O tempo não para

Por Leandro Tadeu

um texto de Joao Araujo relembrando seu filho Cazuza
Fui talvez o último a saber do talento de Cazuza. Ele costumava se trancar no quarto para trabalhar e escrever suas letras. Para não ser invasivo, eu respeitava o espaço dele e me mantinha afastado. Também nunca tinha ouvido Cazuza cantar em casa. Por isso, me surpreendi quando o vi cantando Edelweiss num espetáculo no Rio de Janeiro. Nunca pensei que ele tivesse extensão vocal para cantar.
Mais tarde, ao voltar de uma viagem, fiquei novamente surpreso quando Lucinha me disse: “Cazuza vai estrear numa boate em um show com o Barão Vermelho”. Foi um susto maior ainda. Nem sabia que ele tinha entrado para um grupo de rock. Fui ver o show e levei Moraes Moreira comigo. Era tudo muito ruim, o som era de garagem, mas senti que ali naquele palco havia algo mais, um talento, algo mais que um menino curioso para trabalhar com música.
Como pai, é muito difícil obter distanciamento para julgar o trabalho de um filho. A gente acaba embaralhando um pouco as coisas. Mas percebi, como profissional do disco, que Cazuza era talentosíssimo. A época – os anos 80 – ajudou um pouco Cazuza a mostrar esse talento. Era uma época brava, difícil. E a impressão que eu tenho é que, em todos os tempos, o criador se sente muito mais estimulado quando tem algo contra que protestar. Cazuza já era um rebelde por natureza. Um rebelde “sem calça”, como ele mesmo brincava. E a época o ajudou, pois, apesar de não demonstrar, Cazuza era um ser político por excelência, e aquele momento formava um cenário político que lhe permitiu desenvolver uma obra que vai ficar.
Eu me surpreendi foi com o estilo romântico da sua obra. Mas era, na verdade, um lado que Cazuza sempre teve: o da identificação com a música popular brasileira. Eu e Lucinha respirávamos música brasileira. E Cazuza participou de alguma forma disso, o que o levou a buscar como referência autores que não tinha conhecido, como Cartola, Nelson Cavaquinho, Dolores Duran, Lupicínio Rodrigues… Mas, de qualquer forma, levei um susto quando ele compôs canções como Codinome Beija-Flor.
Como pai, tenho profundo orgulho de Cazuza em qualquer tempo ou lugar.
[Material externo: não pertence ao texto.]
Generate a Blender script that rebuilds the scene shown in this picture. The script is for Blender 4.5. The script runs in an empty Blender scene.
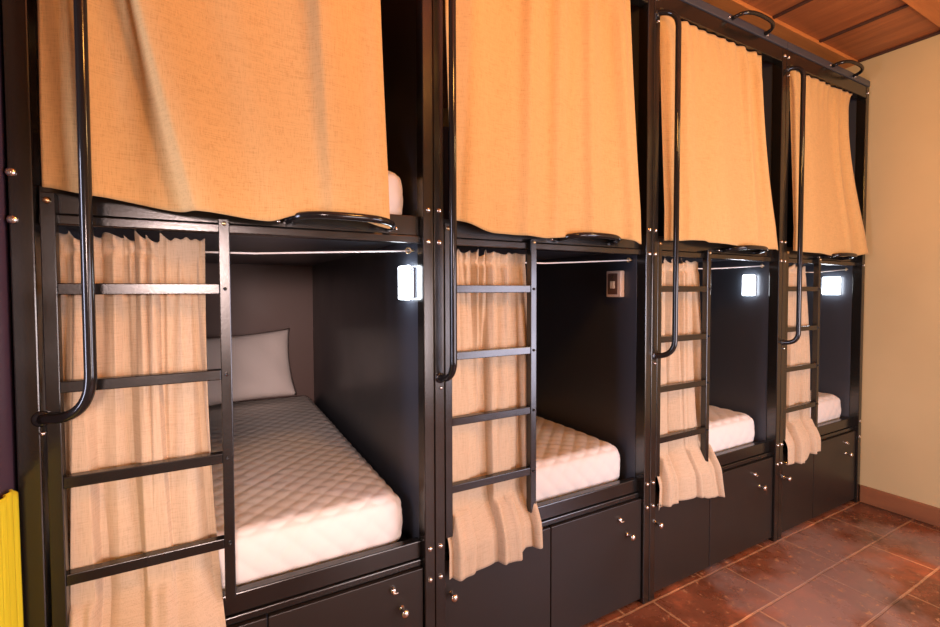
import bpy, bmesh, math, random
from mathutils import Vector, Matrix
random.seed(7)
S = bpy.context.scene
COL = S.collection

# ------------------------------------------------------------------ camera
cam_d = bpy.data.cameras.new('camera')
cam = bpy.data.objects.new('camera', cam_d)
COL.objects.link(cam)
Rv = Vector((0.8743782, -0.48523901, -0.00242264))
Uv = Vector((0.01718477, 0.02597591, 0.99951485))
Fv = Vector((0.48494067, 0.87399562, -0.03105148))
M = Matrix((Rv, Uv, -Fv)).transposed().to_4x4()
M.translation = Vector((0.3954892, -1.32161729, 1.33121615))
cam.matrix_world = M
cam_d.sensor_fit = 'HORIZONTAL'
cam_d.sensor_width = 36.0
cam_d.lens = 461.86 / 940 * 36.0
cam_d.shift_y = -8.11 / 940
cam_d.clip_start = 0.02
S.camera = cam

# ------------------------------------------------------------------ world, lights, exposure
S.view_settings.view_transform = 'Standard'
S.view_settings.look = 'None'
S.view_settings.gamma = 1
S.view_settings.use_curve_mapping = False
S.view_settings.exposure = 0.12
W = bpy.data.worlds.new('room_ambient')
S.world = W
W.use_nodes = True
bg = W.node_tree.nodes['Background']
bg.inputs[0].default_value = (1.0, 0.62, 0.40, 1)
bg.inputs[1].default_value = 0.20

def area_light(name, loc, target, size, energy, color, sy=None):
    d = bpy.data.lights.new(name, 'AREA')
    d.energy = energy
    d.color = color
    d.size = size
    if sy:
        d.shape = 'RECTANGLE'
        d.size_y = sy
    o = bpy.data.objects.new(name, d)
    COL.objects.link(o)
    o.location = loc
    o.rotation_euler = (Vector(target) - Vector(loc)).to_track_quat('-Z', 'Y').to_euler()
    return o

def bulb(name, loc, energy, color, radius):
    d = bpy.data.lights.new(name, 'POINT')
    d.energy = energy
    d.color = color
    d.shadow_soft_size = radius
    o = bpy.data.objects.new(name, d)
    COL.objects.link(o)
    o.location = loc
    return o

bulb('ceiling_lamp_light', (1.15, -1.10, 2.42), 34, (1.0, 0.42, 0.08), 0.10)
bulb('far_ceiling_lamp_light', (2.60, -1.45, 2.40), 34, (1.0, 0.60, 0.24), 0.12)
area_light('window_daylight', (2.75, -2.1, 0.95), (0.9, 0.0, 0.6), 0.9, 34, (0.82, 0.80, 1.0), 1.2)
area_light('left_window_daylight', (-0.95, -0.50, 1.30), (0.5, 0.0, 1.35), 0.35, 25, (0.74, 0.75, 1.0), 1.2)
area_light('far_window_daylight', (1.9, -3.2, 0.9), (3.6, 0.0, 0.8), 1.3, 48, (1.0, 0.84, 0.84), 1.0)

def spot(name, loc, target, energy, color, angle, blend, radius):
    d = bpy.data.lights.new(name, 'SPOT')
    d.energy = energy
    d.color = color
    d.spot_size = math.radians(angle)
    d.spot_blend = blend
    d.shadow_soft_size = radius
    o = bpy.data.objects.new(name, d)
    COL.objects.link(o)
    o.location = loc
    o.rotation_euler = (Vector(target) - Vector(loc)).to_track_quat('-Z', 'Y').to_euler()
    return o
spot('bed_fill_spot', (0.20, -3.4, 1.52), (0.62, 0.9, 0.80), 400, (1.0, 0.74, 0.68), 23, 0.7, 0.30)  # added unseen fill for the nearest lower bed, cone aimed below the upper curtains

# ------------------------------------------------------------------ materials
def mat(name, color=(0.5, 0.5, 0.5), rough=0.5, metal=0.0, emit=None, estr=0.0, spec=0.5, coat=0.0):
    m = bpy.data.materials.new(name)
    m.use_nodes = True
    b = m.node_tree.nodes['Principled BSDF']
    b.inputs['Base Color'].default_value = (*color, 1)
    b.inputs['Roughness'].default_value = rough
    b.inputs['Metallic'].default_value = metal
    b.inputs['Specular IOR Level'].default_value = spec
    b.inputs['Coat Weight'].default_value = coat
    if emit:
        b.inputs['Emission Color'].default_value = (*emit, 1)
        b.inputs['Emission Strength'].default_value = estr
    return m

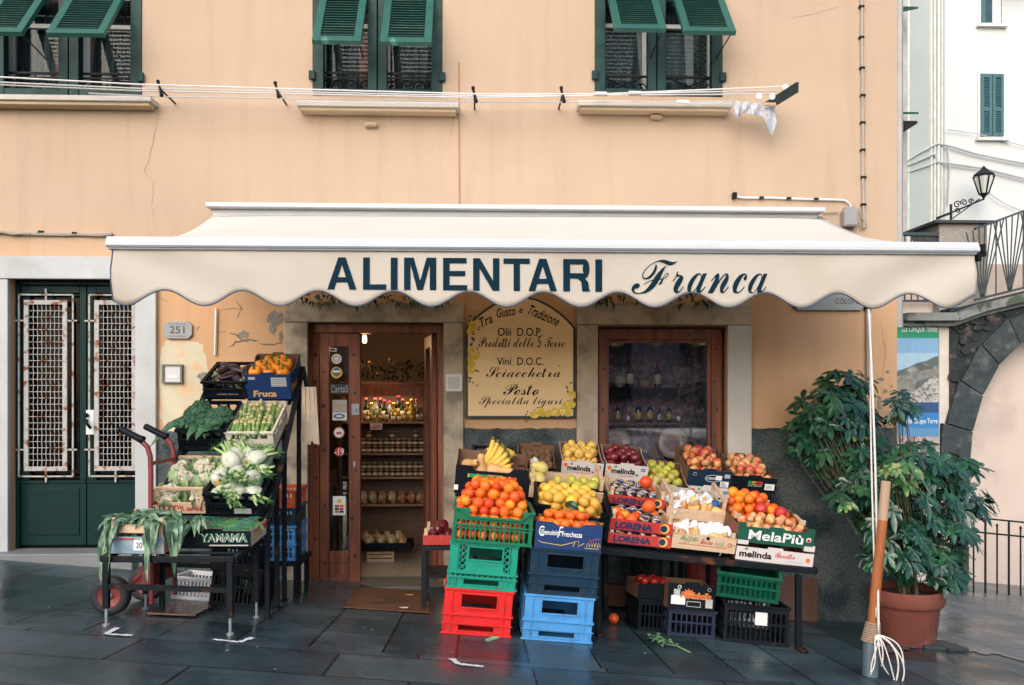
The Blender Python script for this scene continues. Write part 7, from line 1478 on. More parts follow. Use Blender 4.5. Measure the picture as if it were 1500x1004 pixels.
M_ = T(p.x, -.98, p.z + zt + .002); h = .12; cr = wood_crate('wooden_tray', M_, .24, .34, .07, 'small red wooden tray of dark fruit on the little table by the door', front=REDCARD, post=1.6); heap(M_, -.09, .09, .02, .32, .02, .033, 2, 'red', 'dark red apple in the small tray by the door', 'apple', 'dark red apples by the door')
# ================================================================== HAND TRUCK
REDPAINT = mat('worn_red_paint', (.19, .028, .026), .5, .2, 8, .1, 40, col2=(.14, .04, .03), c2scale=10, c2lo=.55, c2hi=.7); TYRE = mat('tyre_rubber', (.012, .012, .014), .7, .3, 12, .2, 60)
p0 = PG(214, -1.80); ht_ = thing('hand_truck', 'red two-wheeled hand truck with black grips parked beside the vegetable stand', 'hand truck', p0)
def HL(px, py, Y): return P(px, py, Y) - p0
mb = MB()
for Y, dx in ((-1.82, 0), (-1.46, 0)):
    b0 = HL(221, 880, Y) if Y < -1.6 else None
    if b0 is None: ref = HL(221, 880, -1.82); pts = [Vector((q.x + .0, Y - p0.y, q.z)) for q in UP]
    else:
        UP = [HL(222, 888, Y), HL(221, 760, Y), HL(221, 690, Y), HL(220, 668, Y), HL(216, 655, Y), HL(208, 647, Y), HL(196, 640, Y)]; pts = UP
    pts[0] = Vector((pts[0].x, pts[0].y, G(p0.x, Y) - p0.z + .06)); mb.tube(pts, .0145, 10)
for z0 in (.35, .62): q = UP[1]; mb.tube([(UP[1].x, -1.82 - p0.y, z0), (UP[1].x, -1.46 - p0.y, z0 - .02)], .010, 8)
mb.tube([(UP[1].x, -1.82 - p0.y, 1.05 * UP[2].z), (UP[1].x, -1.46 - p0.y, 1.05 * UP[2].z)], .011, 8)
mb.bar((UP[1].x - .02, -1.84 - p0.y, .22), (UP[1].x - .02, -1.44 - p0.y, .20), .05, .12)
for Y in (-1.80, -1.48): mb.bar((UP[1].x, Y - p0.y, .30), (UP[1].x - .16, Y - p0.y, .12), .03, .02)
mb.build('truck_frame', REDPAINT, ht_, smooth=False)
for Y in (-1.82, -1.46): a = Vector((UP[5].x + .01, Y - p0.y, UP[5].z + .005)); b = a + Vector((HL(172, 629, -1.82) - UP[5]) * 1.0); MB().tube([a, a.lerp(b, .1), a.lerp(b, .14), a.lerp(b, .95), b], [.022, .022, .019, .019, .016], 10).build('grip', BLACKPL, ht_, smooth=True)
mb = MB(); z = .012; zz = lambda x, y: G(p0.x + x, p0.y + y) - p0.z + .012
x0, x1 = UP[0].x - .01, UP[0].x + .24; mb.add([(x0, -1.86 - p0.y, zz(x0, -.06)), (x1, -1.82 - p0.y, zz(x1, -.02)), (x1, -1.46 - p0.y, zz(x1, .34)), (x0, -1.42 - p0.y, zz(x0, .38))] + [(x0, -1.86 - p0.y, zz(x0, -.06) + .008), (x1, -1.82 - p0.y, zz(x1, -.02) + .008), (x1, -1.46 - p0.y, zz(x1, .34) + .008), (x0, -1.42 - p0.y, zz(x0, .38) + .008)], [(0, 3, 2, 1), (4, 5, 6, 7), (0, 1, 5, 4), (1, 2, 6, 5), (2, 3, 7, 6), (3, 0, 4, 7)]); mb.build('toe_plate', mat('worn_steel_plate', (.25, .14, .11), .25, .3, 8, metal=.8), ht_)
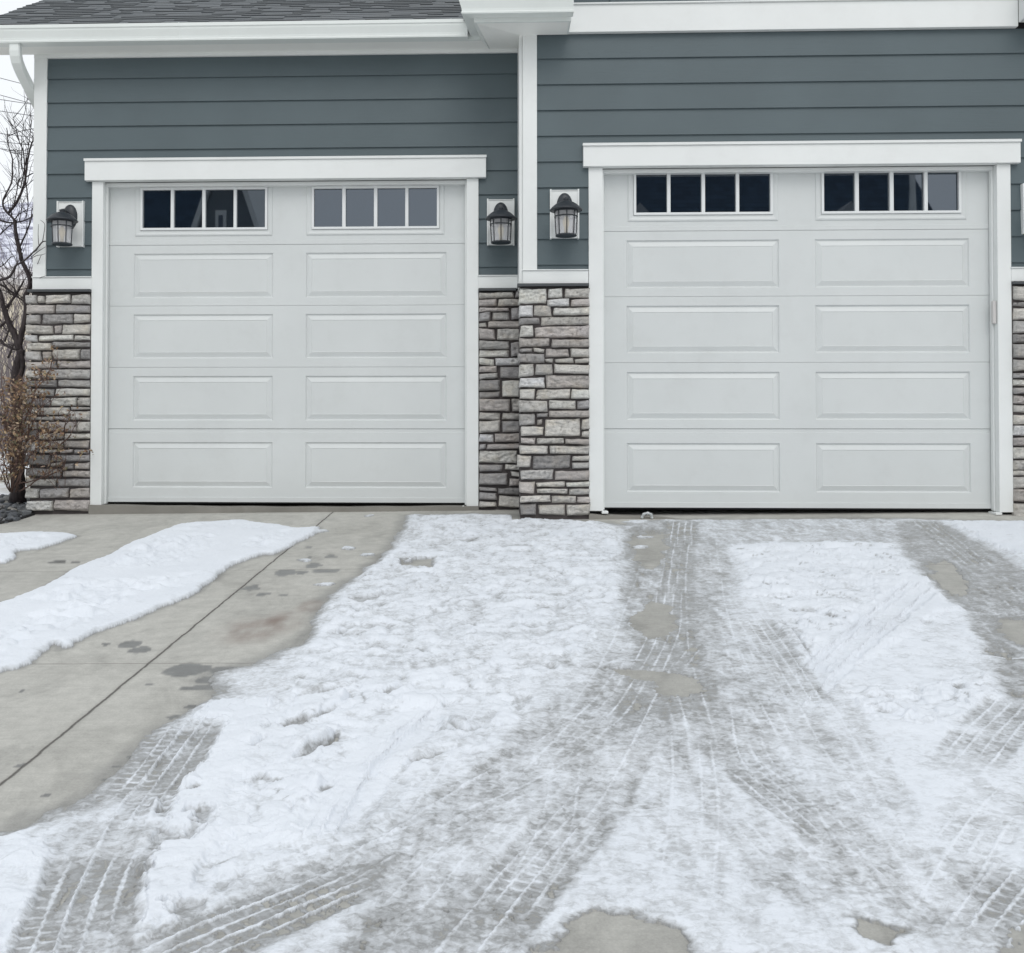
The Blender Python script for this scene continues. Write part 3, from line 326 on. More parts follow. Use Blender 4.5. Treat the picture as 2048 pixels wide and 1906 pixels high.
def toned(name, base_rough=.8, var=.35, scale=22, bumpd=.006, streak=(1, 1, 1), bs=.6):
    m = NT(name)
    t = m.attr('tone', 'Color')
    v = m.scaled(m.pos(), streak)
    n1 = m.noise(scale, 6, .62, v)
    c = m.mix(1.0, t, m.ramp(n1, [(.25, 1 - var), (.75, 1 + 0.0)]), 'MULTIPLY')
    n2 = m.noise(7, 3, .5)
    c = m.mix(m.ramp(n2, [(.45, 0), (.75, .35)]), c, m.mix(1.0, c, (1.15, 1.1, 1.0), 'MULTIPLY'))
    m.set(col=c, rough=base_rough)
    m.bump(n1, bs, bumpd)
    return m.m
def stone_mat():
    m = NT('ledge_stone')
    tn = m.attr('tone', 'Color')
    v = m.scaled(m.pos(), (1, 1, 2.8))
    n1 = m.noise(20, 8, .7, v, .6)
    n2 = m.noise(75, 5, .7)
    n3 = m.noise(9, 4, .6)
    c = m.mix(1.0, tn, m.ramp(n1, [(.28, .60), (.45, .90), (.62, 1.06), (.75, 1.22)]), 'MULTIPLY')
    c = m.mix(1.0, c, m.ramp(n2, [(.25, .78), (.7, 1.10)]), 'MULTIPLY')
    c = m.mix(m.ramp(n3, [(.50, 0), (.72, .45)]), c, m.mix(1.0, c, (1.12, 1.03, .88), 'MULTIPLY'))
    c = m.mix(m.ramp(m.noise(5, 3), [(.55, 0), (.75, .5)]), c, m.mix(1.0, c, (.80, .80, .86), 'MULTIPLY'))
    m.set(col=c, rough=.88)
    m.bump(m.math('ADD', n1, m.math('MULTIPLY', n2, .35)), .9, .014)
    return m.m
M['stone'] = stone_mat()
M['shingle'] = toned('asphalt_shingle', .62, .4, 160, .003)
M['gravel'] = toned('grey_river_rock', .8, .3, 40, .004)
M['leaf'] = toned('dry_leaf', .8, .25, 60, .002)
M['mortar'] = paint('dark_mortar', (.085, .074, .074), .95, 0, .3)

def bark():
    m = NT('dark_bark')
    n1 = m.noise(1, 6, .65, m.scaled(m.pos(), (60, 60, 14)))
    m.set(col=m.ramp(n1, [(.3, (.016, .012, .014)), (.75, (.075, .06, .06))]), rough=.9)
    m.bump(n1, .8, .01)
    return m.m
M['bark'] = bark()
M['twig'] = paint('brown_twig', (.125, .075, .06), .8, 0, .3)

# ------------------------------------------------------------------ ground
SX, SY, Z0 = .013, .09, -.083
def gz(x, y): return Z0 + SX * x + SY * y

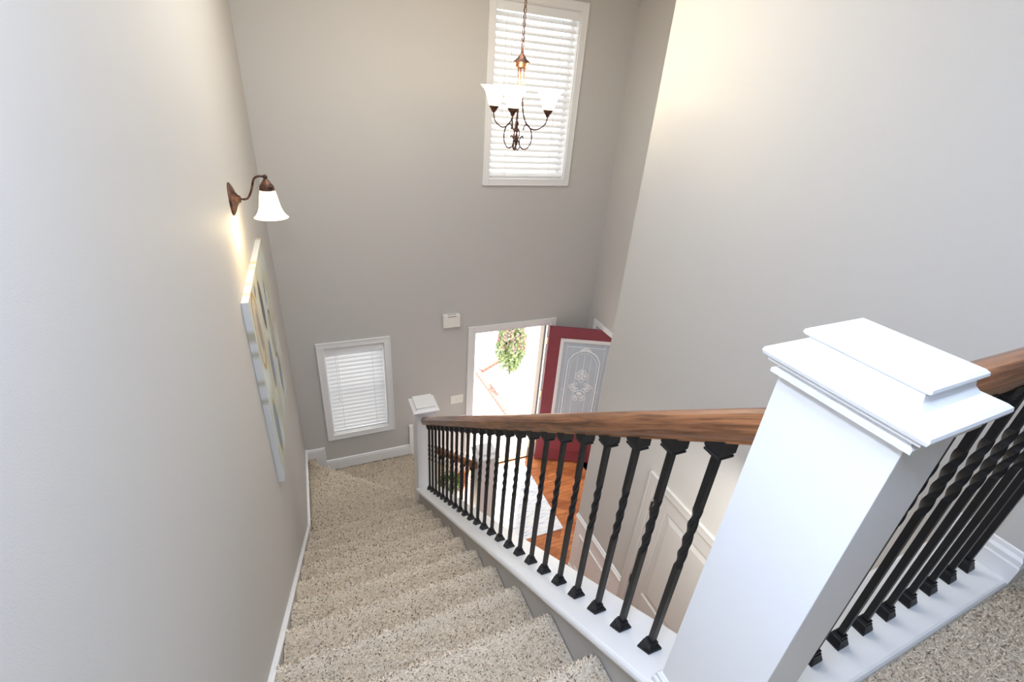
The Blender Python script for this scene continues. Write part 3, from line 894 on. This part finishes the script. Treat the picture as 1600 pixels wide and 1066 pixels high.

Fico feliz quando ouço uma música dele ao entrar no elevador, ao viajar de avião, ao ligar o rádio do meu carro… Ou então quando alguém faz uma menção a mim como o “pai do Cazuza”. Tudo a respeito dele me emociona, e me dá orgulho, esse trabalho que o meu menino fez quase sem a gente ter percebido. Eu gostaria muito de entrar na máquina do tempo e voltar alguns anos, até os anos 80, para poder dar valor mais de perto à obra dele no momento em que ela foi criada. Mas a história nunca é assim. A gente quase sempre passa pela história sem se dar conta de que está vivendo nela.
Fui muito resistente à idéia de Cazuza gravar na Som Livre com o Barão Vermelho. Teve dia em que os produtores Guto Graça Mello e Ezequiel Neves chegaram a ir cinco vezes à minha sala para tentar me convencer. Naquela época, eu ainda não tinha olhado com a devida atenção o trabalho de Cazuza. Ainda não tinha parado para observar a profundidade de suas letras e a consonância política com a época em que elas foram criadas. Só pensava que, como pai, seria cabotino se eu gravasse o Cazuza. Até que Guto e Zeca me venceram pelo cansaço. E o mais gratificante de tudo isso é que nunca houve questionamento sobre o fato de Cazuza ter começado a gravar na Som Livre. Isso me deu o conforto de saber que em nenhum momento eu fui um protetor de Cazuza, mas apenas um instrumento inicial para a veiculação do seu talento.
Quase 20 anos depois sua obra está aí, agora documentada neste livro. E só posso repetir, mais uma vez, que tenho um orgulho grande como pai e profissional. Assim como Renato Russo, Cazuza virou uma referência da geração 80, do rock. E uma referência para as gerações que estão por vir. Com energia e coragem impressionantes, ele inscreveu sua obra no primeiro time da música brasileira. E o tempo, que não pára, se encarregou de provar o talento que já existia desde o seu primeiro show.
P.S. Indispensável registrar a meu ver a importância, entre outros, de Rimbaud, Kerouac, Roberto Frejat, Clarice Lispector, Allan Ginsberg, Ezequiel Neves, Billie Holliday, Chet Baker, Ney Matogrosso, Janis Joplin, Carlos Drumond de Andrade e Caetano Veloso no desenvolvimento da carreira do Cazuza.